Ukrainian officials highlighted parts of that assessment showing performance above OECD averages in several regulatory and implementation categories. Such comparisons matter politically because Kyiv is trying to demonstrate that reform progress is measurable even under wartime conditions. But OECD and EU processes are not based on one-off assessments. They require sustained implementation, credible institutions and the ability to reverse temporary wartime restrictions when conditions allow.

Ukrainian and OECD officials meet in Kyiv as Ukraine submits an updated bid for membership in the organisation.

The OECD’s current membership stands at 38 countries. Accession discussions are under way with several states, including Argentina, Brazil, Bulgaria, Croatia, Peru, Romania, Indonesia and Thailand. Ukraine is not yet listed among countries in formal accession negotiations, which makes the Council’s future decision on whether to open talks particularly important. If the Council agrees, Ukraine would still face a multi-year technical process involving detailed committee reviews and recommendations.

For Ukraine, the timing is also strategic. The country is attempting to avoid a gap between military support and long-term political integration.

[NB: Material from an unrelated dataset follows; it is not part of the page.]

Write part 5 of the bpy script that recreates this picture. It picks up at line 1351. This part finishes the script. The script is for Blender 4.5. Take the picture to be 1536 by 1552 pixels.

Kyiv has consistently argued that reconstruction, security and institutional membership are interlinked: rebuilding infrastructure without anchoring Ukraine in Western systems would leave the country vulnerable, while accession processes without financial and military support would be difficult to sustain under wartime pressure.

Russia has opposed Ukraine’s Western integration and has used Kyiv’s orientation toward the EU and NATO as part of its political justification for the war. OECD accession is not a military matter, but it would still carry geopolitical meaning. It would signal that Ukraine’s economic governance, regulatory standards and institutional trajectory are being aligned more closely with democratic market economies at the same time Moscow is trying to keep Ukraine outside Western structures.

The updated bid does not guarantee a timetable. OECD accession processes vary widely, and the organisation’s members will have to consider Ukraine’s wartime conditions, the status of its reform commitments, institutional capacity and the political implications of opening formal talks while parts of the country remain occupied. The war has also forced Ukraine to operate under martial law, complicating some aspects of transparency, elections, public consultation and institutional oversight that are normally central to democratic governance assessments.

Still, the application gives Kyiv a concrete platform for the months ahead. If Ukraine secures candidate-country status in autumn, as Zelenskyy hopes, the next phase would likely focus on the scope and sequencing of an accession roadmap. That would turn Ukraine’s political ambition into a more formal reform pathway, with benchmarks that could be monitored by OECD committees and used by donors, EU institutions and investors as additional indicators of progress.

The bid also reinforces the convergence between Ukraine’s OECD and EU tracks. Although the processes are institutionally separate, they overlap in several policy fields, including rule of law, anti-corruption, public administration, competition, investment climate and governance of state-owned enterprises. Progress in OECD work can therefore support EU accession objectives, while EU-driven reforms can help Ukraine meet OECD expectations.

Kyiv’s message is that the war has not suspended the country’s modernisation agenda. By submitting an updated OECD application during Cormann’s visit, Ukraine is trying to show that its recovery plans, European accession strategy and governance reforms are part of a single trajectory. The immediate decision now rests with OECD members: whether to move Ukraine from a prospective member and country programme partner into a formal accession track.